Fortunately, I wasn’t sleeping when I read that item. I rolled it around in my brain, filed it for cocktail-party conversation, and never dreamed I’d wind up writing seven books about a character named Evan Tanner, a free-lance secret agent whose sleep center had been destroyed during the Korean War.

A few million people probably read that article without writing a book about an insomniac. Conversely, I’ve undoubtedly come up against a few million facts which might have sparked a character or a setting or a plot, but didn’t. What made the difference, I think, is that I happened to find this particular fact oddly provocative. My unconscious mind was eager to play with it, to add it to the murky ferment we talked about earlier. That my mind ultimately made Tanner the particular character he is is very likely attributable to the particular character I am — as we’ll observe when we look at the process of character development more closely in another chapter. That the plot in which I put Tanner took the shape it did is attributable to two things. First, I’d schooled myself and/or had been inclined by nature to develop plots that lent themselves to suspense fiction. Second, another key principle operated, to wit:

Two and two makes five. Which is to say that synergy is very much at work in the process of plot development. The whole is ever so much greater than its parts. The writer, in possession of one fact or anecdote or notion or concept or whatever, suddenly gifted with another apparently unrelated fact or anecdote or et cetera, takes one in each hand and automatically turns them this way and that, playing with the purposefulness of a child, trying to see if they’ll fit together.

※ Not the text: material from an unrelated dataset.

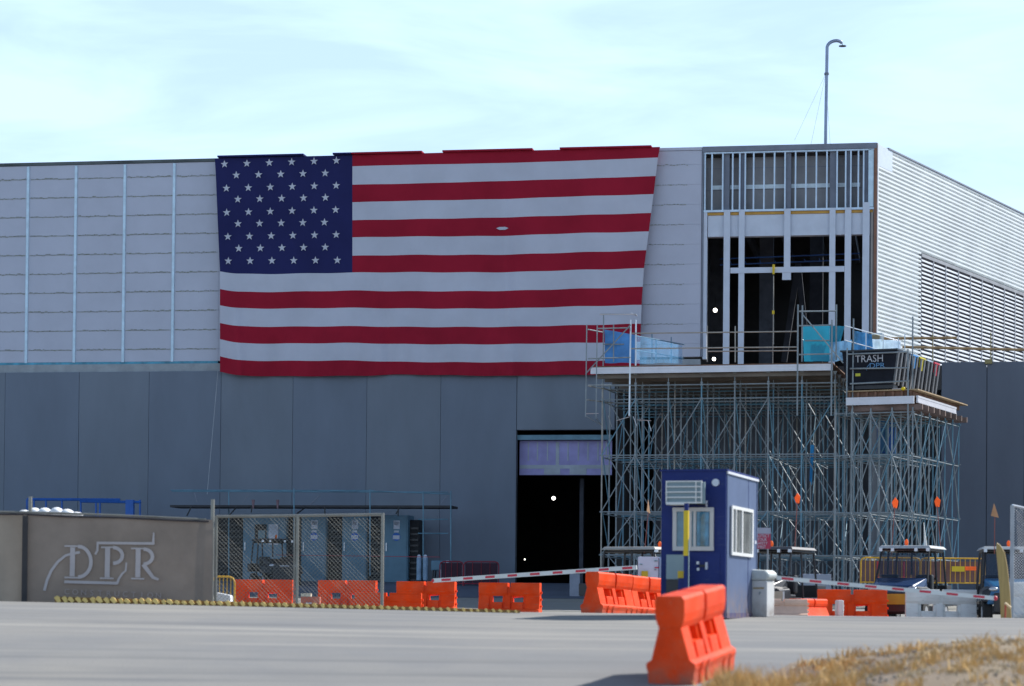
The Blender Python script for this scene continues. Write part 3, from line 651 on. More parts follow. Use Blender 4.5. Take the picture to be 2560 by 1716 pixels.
T([(1577,834,0,1995,829,0),(1577,872,0,1995,868,0),(1768,879,4,1995,877,4),(1838,816,0,1838,906,0),(1768,815,5,1768,905,5)], 'guard_rail', tube_t, sc)
# left side rails running back towards the wall
T([(1590,840,2,1711,862,9),(1590,876,2,1709,896,9),(1630,835,5,1630,908,5),(1678,843,8,1678,908,8),(1640,850,6,1640,908,6)], 'side_rail', mat('teal_tube', (.10,.22,.32), .5), sc)
T([(1470,965,-1.2,1700,1010,7),(1467,1000,-1.2,1640,1020,6)], 'side_rail', tube_t, sc)
def quad_sheet(name, pts, m, parent, n=10, amp=.03, mt=None):
    P = [Vector(p) for p in pts]; vs_ = []
    for j in range(n+1):
        for i in range(n+1):
            u, v = i/n, j/n; p = (P[0]*(1-u)+P[1]*u)*(1-v)+(P[3]*(1-u)+P[2]*u)*v
            p = p+Vector((0, amp*math.sin(u*17+v*3)+amp*.6*noise.noise(Vector((u*5, v*5, p.x))), -amp*.5*v*math.sin(u*8))); vs_.append(tuple(p))
    fs = [(j*(n+1)+i, (j+1)*(n+1)+i, (j+1)*(n+1)+i+1, j*(n+1)+i+1) for j in range(n) for i in range(n)]
    me = bpy.data.meshes.new(name); me.from_pydata(vs_, [], fs); me.materials.append(m); me.polygons.foreach_set('use_smooth', [True]*len(fs)); return link(me, name, parent)
def sheet_thing(label, cat, fr_, pl, m, amp=.03):
    pts = [fr_.loc(*p) for p in pl]; o = quad_sheet('tarpaulin' if cat == 'tarpaulin' else 'netting_sheet', pts, m, None, amp=amp); o.matrix_world = fr_.m; return tag(o, label, cat)
sheet_thing('saturated blue tarpaulin tied inside the left access tower', 'tarpaulin', S, [(1511,824,.4),(1590,838,.4),(1590,908,.4),(1512,908,.4)], tarp_b)
sheet_thing('sheer blue netting stretched along the deck edge right of the blue tarpaulin', 'netting', S, [(1591,840,.6),(1706,864,6),(1706,909,6),(1591,909,.6)], net_c)
sheet_thing('flat teal sheet hung behind the right access tower', 'tarpaulin', S, [(2006,814,.6),(2074,814,.6),(2074,904,.6),(2010,904,.6)], tarp_t, .01)
sheet_thing('darker teal sheet corner hanging right of the flat teal sheet', 'tarpaulin', S, [(2074,814,1.2),(2112,816,1.2),(2100,858,1.2),(2074,856,1.2)], mat('teal_tarp_dark', (.015,.25,.36), .6), .03)
sheet_thing('pale blue wrap below the darker teal corner', 'tarpaulin', S, [(2074,857,1.0),(2130,850,1.0),(2126,903,1.0),(2074,903,1.0)], tarp_l, .05)
sheet_thing('pale blue crumpled wrap piled behind the trash hoppers', 'tarpaulin', S, [(2131,826,2.2),(2180,836,2.4),(2184,888,2.4),(2131,892,2.2)], mat('mid_blue_wrap', (.12,.40,.68), .6, var=.3, scale=2), .08)
sheet_thing('almost white blue wrap in the sun at the right end of the deck', 'tarpaulin', S, [(2181,848,2.4),(2252,852,4.5),(2252,892,4.5),(2181,890,2.4)], mat('sunlit_wrap', (.45,.62,.78), .6, var=.15, scale=2.5), .08)
pl_ = thing('plywood_offcut', 'rough plywood piece leaning at the corner above the wraps', 'plywood', Matrix(S.m) @ Matrix.Translation(S.loc(2182, 846, 3)))
B().box(-.25, .25, 0, .04, -.2, .12).obj('board', ply_m, pl_); B().box(-.05, .35, .05, .09, -.1, .2).obj('board', frame_w, pl_)
hg = sheet_thing('long torn light blue plastic strip hanging inside the scaffold', 'tarpaulin', S, [(2026,1112,1.5),(2036,1114,1.5),(2029,1212,1.5),(2024,1200,1.5)], mat('sky_blue_plastic', (.05,.42,.80), .5), .05)
dc = thing('portable_toilet', 'tall deep blue cabin between the scaffold posts on the right', 'cabin', Matrix(S.m) @ Matrix.Translation((S.loc(2215, 1090, 6).x, 6.0, S.loc(2215, 1136, 6).z)))
B().box(-.35, .35, 0, .6, .03, 1.45).obj('body', blue_st, dc, bevel=.02); B().box(-.30, .0, -.02, -.003, .1, 1.4).obj('door', utv_teal, dc); B().box(-.38, .38, -.03, .63, 1.452, 1.52).obj('roof', blue_st, dc)
B().box(-.9, .9, -.3, .9, -.10, .0).obj('platform', tube_b, dc)

# ------------------------------------------------------------------ right scaffold with the hopper platform
RA = R(25); r0 = S.m @ Vector((S.loc(2118, 1000, -.4).x, -.4, 0)); RF = Fr((r0.x, r0.y, 0), RA)
rs = thing('shoring_scaffold', 'shorter right-hand tube scaffold carrying the black trash hoppers', 'scaffold', RF)
xr = RF.loc(2284, 1000, 0).x
RX = [-.42, .18, xr*.36, xr*.68, xr-.03]; RY = [0, 1.1, 2.2, 3.3, 4.4, 5.5, 6.4]
ZR = lambda py: RF.loc(2284, py, 0).z
RL = [ZR(1030), ZR(1136), ZR(1281), ZR(1390)]
def r_braces():
    seg = [(RL[1], RL[0]), (RL[2], RL[1]), (RL[3], RL[2]), (RL[3]-1.3, RL[3])]
    for k, (z0, z1) in enumerate(seg):
        for j, y in enumerate(RY):
            for i in range(4):
                if (i+j+k) % 2 and j: continue
                if j == 0 and i == 0: continue
                B().tube((RX[i], y-.035, z0), (RX[i+1], y-.035, z1), .021, 5).obj('brace', tube_m if (i+j) % 2 else tube_b, rs)
                if j == 0: B().tube((RX[i], y-.06, z1), (RX[i+1], y-.06, z0), .021, 5).obj('brace', tube_m, rs)
        for j in range(6):
            if (j+k) % 2: B().tube((RX[4]+.035, RY[j], z0), (RX[4]+.035, RY[j+1], z1), .021, 5).obj('brace', tube_b, rs)
            else: B().tube((RX[4]+.035, RY[j], z1), (RX[4]+.035, RY[j+1], z0), .021, 5).obj('brace', tube_m, rs)
scaff(rs, RF, RX, RY, RL, ZR(1018), r_braces, lambda i, j: tube_b if j > 3 else tube_m)
z1 = ZR(1010)
b = B(); b.box(0, xr+.05, -.16, -.08, z1+.0, z1+.05); b.box(0, xr+.05, -.16, -.08, z1+.20, z1+.27); b.box(0, xr+.05, -.15, -.09, z1+.05, z1+.2); b.obj('deck_beam', alu_m, rs)
b = B(); b.box(xr+.06, xr+.14, .1, 5.4, z1+.0, z1+.05); b.box(xr+.06, xr+.14, .1, 5.4, z1+.18, z1+.25); b.box(xr+.07, xr+.13, .1, 5.4, z1+.05, z1+.18); b.obj('deck_beam', alu_m, rs, M=Matrix.Translation((0, 0, .05)))
for k in range(8):
    x = .1+k*(xr-.2)/7; B().box(x-.04, x+.04, -.06, 6.6, z1+.28, z1+.46).obj('joist', wood_m, rs)
B().box(0, xr, .02, .06, z1+.275, z1+.475).obj('joist', wood_m, rs)
for k in range(9):
    y = .1+k*.78; B().box(0, xr+.3, y-.05, y+.05, z1-.20, z1-.005).obj('bearer', mat('rosy_timber', (.20,.14,.12), .85, var=.2), rs)
B().box(-.05, xr+.18, -.1, 6.9, z1+.478, z1+.52).obj('deck_board', ply_m, rs)
DR = z1+.52
T([(2118,870,-.1,2116,1040,-.1),(2134,797,0,2131,1040,0),(2282,792,0.6,2281,1000,.6),(2270,873,-.1,2270,1170,-.1)], 'standard', tube_m, rs, RF, .030)
T([(2118,886,-.12,2272,880,-.12),(2125,922,-.12,2272,920,-.12),(2125,960,-.12,2272,953,-.12)], 'guard_rail', tube_m, rs, RF, .03)
T([(2112,815,-.1,2250,852,4),(2112,851,-.1,2210,878,2.5),(2165,830,1,2165,884,1),(2208,835,2,2208,884,2),(2246,846,3,2246,884,3),(2262,835,4,2262,880,4)], 'side_rail', steel, rs, RF, .020)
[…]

Let’s get back to Tanner. A full three years after that newsmagazine item, I spent an evening with a numismatic journalist just back from Turkey, where he’d spent a couple of years earning a very precarious living smuggling ancient coins and Roman glass out of the country. Among the stories on which he was dining out was one about a rumor he’d heard of a cache of gold coins secreted in the front stoop of a house in Balekisir, where the Armenian community had presumably hidden its wealth at the time of the Smyrna massacres. He and some associates actually located the house as described by a survivor, broke into the stoop in the dead of night, established that the gold had been there, but also established, alas, that someone had beat them to it by a couple of decades.

Now I hadn’t consciously been carrying my insomniac character around in the forefront of my mind, waiting for a plot to materialize for him. But I must have been carrying him around subconsciously, because shortly after my evening with the journalist I began a book about a young man, his sleep center destroyed by shrapnel, who goes to Turkey and finds that elusive Armenian gold.

Fawcett published that book as The Thief Who Couldn’t Sleep. For my part, I decided to write more books about Tanner, and there was a point when I could barely pick up a newspaper without running across something that would turn into plot material. Tanner was a devotee of political lost causes and national irredentist movements, and it seemed as though every other story in the first section of the daily New York Times was grist for my mill. By perceiving news stories this way, picking them up and seeing what I could do with them, I was following yet another principle:

Remember what you’re looking for. Here’s an example that happened just a couple of weeks ago. I was with a group of people, and one woman complained about a problem she was having with her upstairs neighbor. He was evidently a drunk, and was given periodically to turning his radio on at top volume and then either leaving the apartment or passing out cold on the floor. Efforts to reach him invariably failed, and the radio blared all night, keeping the woman awake and doing very little for her peace of mind.